Nordstrom won that important point on appeal in 1995, but the case demonstrated that the mere presence of D&O insurance is not enough. Executives need to understand what's covered and what's not covered, and they must make sure that they are protected from the high-dollar jury awards that are becoming more common. "When a risk manager goes to a board of directors with a benefits plan," Robson says. "They ask: 'Are the D&O limits high enough?' If there's a suit, their personal fortunes could be in jeopardy."
Executives are learning to ask the right questions about D&O insurance in the corporate world, but they sometimes forget to inquire about D&O insurance when they become officers or directors of nonprofit organizations. Their personal assets can be at risk -- even in the nonprofit sector, Robson says. "A number of people have come up to me and asked about participating on boards, and I've said, 'The first thing you should do is ask, do you have D&O?'"
KEY-EMPLOYEE LIFE INSURANCE
Retired DynCorp CEO Dan Bannister has flirted with death more than once in his 67 years. But what would have happened to his Reston-based technology services company if news reports in April 1996 were accurate?
Those initial reports listed Bannister among the missing following the crash of a military plane that was carrying U.S. Commerce Secretary Ron Brown, members of his staff and American business leaders en route to Dubrovnik in Croatia. All 33 died and many people thought Bannister was among them, but the accounts of his death were greatly exaggerated. At the last minute, because of mounting business pressures, he decided to remain in Northern Virginia.
Laurie Emmerichs, a spokeswoman for DynCorp, says she doesn't know of any insurance held by the company that would have protected it from the loss of Bannister. But that doesn't surprise Fiedler at Slabaugh Morgan. "You see key-employee life insurance more in small, closely held companies," he says. DynCorp is one of the largest private companies in the commonwealth.

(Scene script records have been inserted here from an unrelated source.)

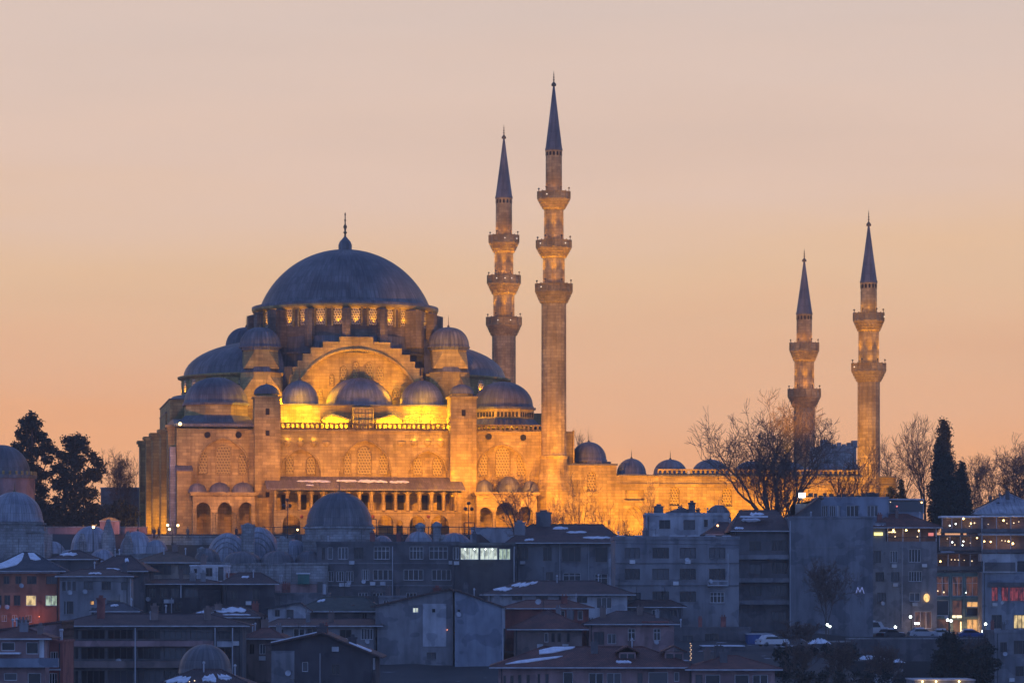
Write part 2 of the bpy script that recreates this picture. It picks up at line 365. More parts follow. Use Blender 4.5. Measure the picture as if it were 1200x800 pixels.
def sphere_cap(r, h, z0, k=16):
    R = (r * r + h * h) / (2 * h); th = math.asin(min(1, r / R)); th = th if h <= r else pi - th
    return [(max(R * sin(th * (1 - i / k)), 0.001), z0 + h - R + R * cos(th * (1 - i / k))) for i in range(k + 1)]
def finial_prof(z, h, r):
    s = [(r, 0), (r * 1.05, .06), (r * .95, .14), (r * .45, .22), (r * .22, .30), (r * .2, .36), (r * .5, .40), (r * .2, .44), (r * .17, .52), (r * .42, .57), (r * .16, .62), (r * .14, .72), (r * .3, .76), (r * .11, .80), (r * .08, .92), (0.01, 1)]
    return [(a, z + b * h) for a, b in s]
def tag(o, label=None, cat=None, group=None, kind=None):
    if label: o['label'] = label
    if cat: o['category'] = cat
    if group: o['group'] = group
    if kind: o['kind'] = kind
    return o
def empty(name, loc, rz=0.0):
    o = bpy.data.objects.new(name, None); COL.objects.link(o); o.location = loc; o.rotation_euler = (0, 0, rz); o.empty_display_size = 1
    return o
def frame_root(fr, name, label, cat, zb, group=None):
    fr.zb = zb; return tag(empty(name, (fr.ox, fr.oy, zb), fr.yaw), label, cat, group)
def child_copy(o, parent, loc=None):
    c = o.copy(); COL.objects.link(c); c.parent = parent
    if loc is not None: c.location = loc
    return c
def copy_tree(o, parent=None):
    c = o.copy(); COL.objects.link(c); c.parent = parent
    for ch in [x for x in o.children]: copy_tree(ch, c)
    return c
def spot(loc, target, power, size=100, col=(1.0, 0.44, 0.03), blend=0.9, rad=0.25, name='floodlight'):
    d = bpy.data.lights.new(name, 'SPOT'); d.energy = power; d.spot_size = radians(size); d.spot_blend = blend; d.color = col; d.shadow_soft_size = rad
    o = bpy.data.objects.new(name, d); COL.objects.link(o); o.location = loc
    o.rotation_euler = (Vector(target) - Vector(loc)).to_track_quat('-Z', 'Y').to_euler(); return o
def point(loc, power, col=(1.0, 0.44, 0.03), rad=0.12, name='lamp_light'):
    d = bpy.data.lights.new(name, 'POINT'); d.energy = power; d.color = col; d.shadow_soft_size = rad
    o = bpy.data.objects.new(name, d); COL.objects.link(o); o.location = loc; return o

# ------------------------------------------------------------------ the ground
def make_ground():
    xs = [-1400, -800, -400, -220] + [-160 + 5 * i for i in range(65)] + [220, 400, 800, 1400]
    ys = [-40, 0, 100, 200, 250, 300, 330, 360, 380, 400, 420, 440, 457, 470, 480, 490, 494, 496, 500, 510, 520, 526, 530, 536, 541, 543, 545, 547, 552, 570, 600, 630, 660, 700, 760, 800, 1000, 1300]
    rnd = random.Random(3); mb = MB(); w = len(xs)
    for y in ys:
        for x in xs:
            mb.v.append((x, y, ground_z(x, y) + (rnd.uniform(-0.25, 0.25) if 300 < y < 490 else 0)))
    for j in range(len(ys) - 1):
        for i in range(w - 1):
            mb.f.append((j * w + i, j * w + i + 1, (j + 1) * w + i + 1, (j + 1) * w + i)); mb.uv.append(None)
    m, t, b = newmat('hill_ground'); geo = t.nodes.new('ShaderNodeNewGeometry')
    c = noise_mix(t, geo.outputs['Position'], 0.09, (0.035, 0.034, 0.034), (0.065, 0.06, 0.058), 8)
    c2 = noise_mix(t, geo.outputs['Position'], 0.22, c, (0.4, 0.41, 0.44), 8, None, 0.64, 0.68)
    t.links.new(c2, b.inputs['Base Color']); b.inputs['Roughness'].default_value = 0.9
    o = mb.build('ground', m); tag(o, 'steep dark town hillside with patches of old snow', 'ground', kind='structure')
make_ground()

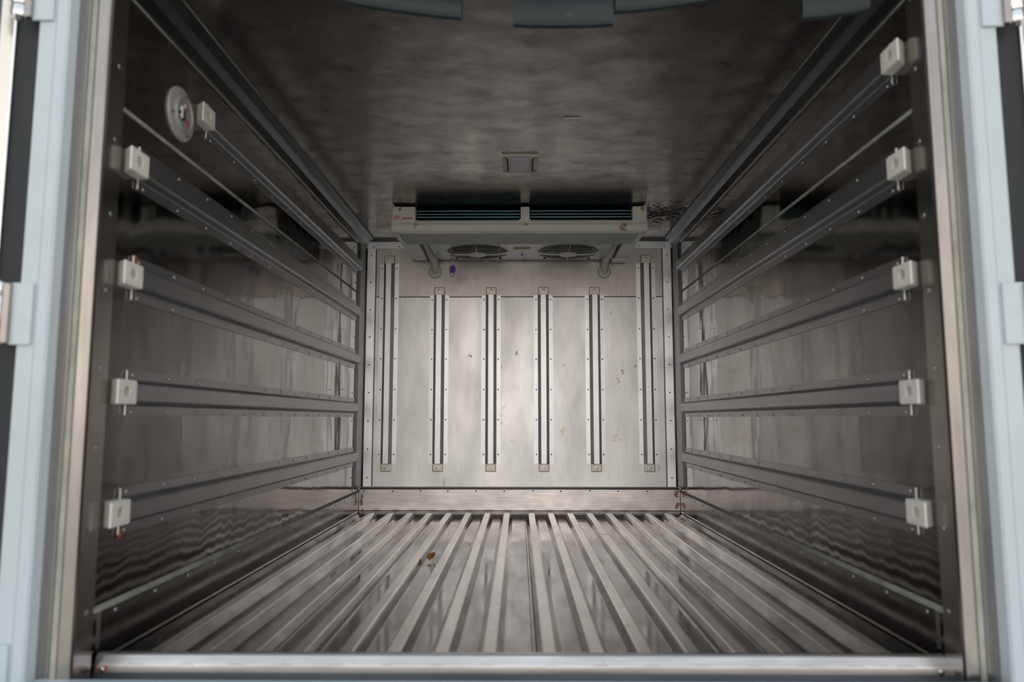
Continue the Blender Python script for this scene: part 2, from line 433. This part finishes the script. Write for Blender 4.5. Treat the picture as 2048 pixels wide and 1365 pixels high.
# ------------------------------------------------------------------ rear frame: posts, painted pillars, sill, header
for s in (-1, 1):
    o = FR[s]
    bm = bmesh.new()
    X = lambda a: s * a
    pts = [(X(.849), 1.50 + o), (X(.846), 1.437 + o), (X(.849), 1.431 + o), (X(.855), 1.430 + o), (X(.857), 1.433 + o), (X(.874), 1.433 + o), (X(.877), 1.441 + o),
           (X(.888), 1.441 + o), (X(.891), 1.433 + o), (X(.916), 1.4355 + o), (X(.921), 1.444 + o), (X(.930), 1.446 + o), (X(.930), 1.50 + o)]
    prism(bm, pts, -.60, 1.12, 'z')
    p = struct(link('trim_%d' % (10 if s < 0 else 11), bm, 'post'))
    bm = bmesh.new(); x0, x1 = sorted((X(.8765), X(.8885)))
    box(bm, x0, x1, 1.431 + o, 1.443 + o, -.60, 1.12, .003); link('sealant_bead', bm, 'seal', p)
    # painted pillar with a seam
    bm = bmesh.new()
    pts = [(X(.917), 1.45 + o), (X(.917), 1.407 + o), (X(.921), 1.402 + o), (X(.940), 1.402 + o), (X(.9405), 1.4035 + o), (X(.9415), 1.4035 + o), (X(.942), 1.402 + o),
           (X(.974), 1.402 + o), (X(.978), 1.406 + o), (X(.980), 1.50 + o)]
    prism(bm, pts, -.75, 1.12, 'z')
    struct(link('trim_%d' % (12 if s < 0 else 13), bm, 'paint'))
    # pillar flank behind the hinges
    bm = bmesh.new(); x0, x1 = sorted((X(.9805), X(1.040)))
    box(bm, x0, x1, 1.425 + o, 1.50 + o, -.75, 1.12)
    box(bm, min(X(.935), X(1.03)), max(X(.935), X(1.03)), 1.50 + o, 1.60, -.75, 1.12)
    struct(link('trim_%d' % (14 if s < 0 else 15), bm, 'rubber2'))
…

The coverage would be more important for a small construction company that needs the cash-flow to service its debt in the interim. In addition to compensating for the loss of leadership, key-person coverage can provide collateral for corporate debt or help fund the hiring of a replacement.
"You have to look at it [this way]: 'If I lost that person, what would be my replacement cost?'" asks Tringale of the Insurance Consulting Group. "The reality is, if dollars are available, there are more potential solutions."
And if that key person is also the sole owner of a small company like Rag-Pickers, life insurance can become exponentially more important. "You want to make sure the business doesn't die with its creators," says Ordonez at J&H Marsh & McLennan.
That's the goal of the seven new owners of RagPickers in Tazewell. They were incredibly lucky that Jim Lester survived his wife long enough to change his will. They have since decided that the best policy -- in their case -- is an insurance policy.